Users can broadcast their presence--this IS all about what you're doing now--publicly and to their network, both 'friends' and 'followers' (users who track others' updates).

So what can this do for museums? At London Transport Museum, we've been brainstorming about ways to register some of the detail of the visitor experience--to allow visitors to create a digital fingerprint that captures some of their interaction with our collections and exhibits. And also to give prospective visitors a flavour of the experience they can expect--to generate a buzz around 'what's going on in the Museum right now'.

Critically, this is generated not by what we do as museum professionals, but by the movement, engagement and input of visitors themselves. Very 2.0.

Education colleagues will have a cascade of ideas for how this kind of networking and micro-engagement could work on a small scale, say with individual school groups.

And the museum itself can use this platform to broadcast visitor information, event details, upcoming exhibitions, podcasts--the list goes on. (Nina Simon writes a more detailed post on the subject here, which I've shamelessly adapted to my own purposes.)

A commentator on the Tech Review article cited above suggests that even if Twitter isn't around for the long haul, the lessons learned "can be applied, implemented, observed in other social platforms already in widespread use...." [johnpublic]

A quick glance at some of the add-ons available for Facebook makes the point. Services like Mugshot and fbtwit already merge Twitter with other social networks (fbtwit will update Twitter with your Facebook Status).

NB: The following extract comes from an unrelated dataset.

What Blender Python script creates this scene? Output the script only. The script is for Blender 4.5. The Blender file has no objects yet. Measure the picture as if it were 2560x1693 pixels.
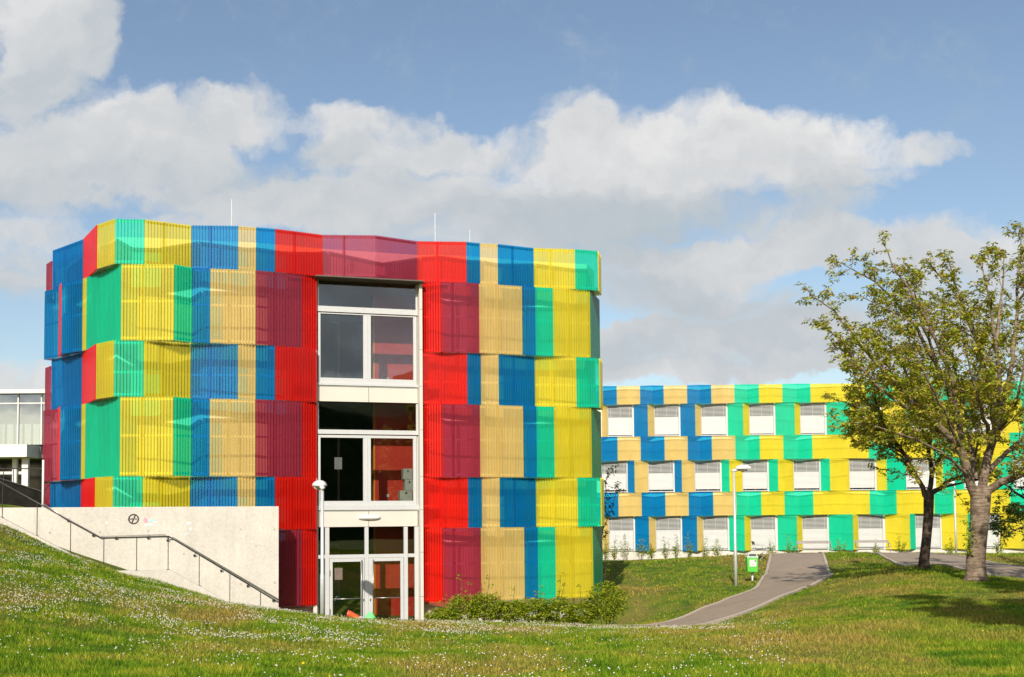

What do we take away from this? Well, there is no shortage of creative ways we can use these tools to help create a more engaging experience for vistitors/users--before, during and after their museum experience. Technology is growing at such a pace that we don't have to be satisfied with simply using what's given. We can now ask what we want to do and then go about building creative solutions to deliver the results that we--and our visitors--want. The Brooklyn Museum's efforts are worth a look as a good starting point. Where we go from there is up to us.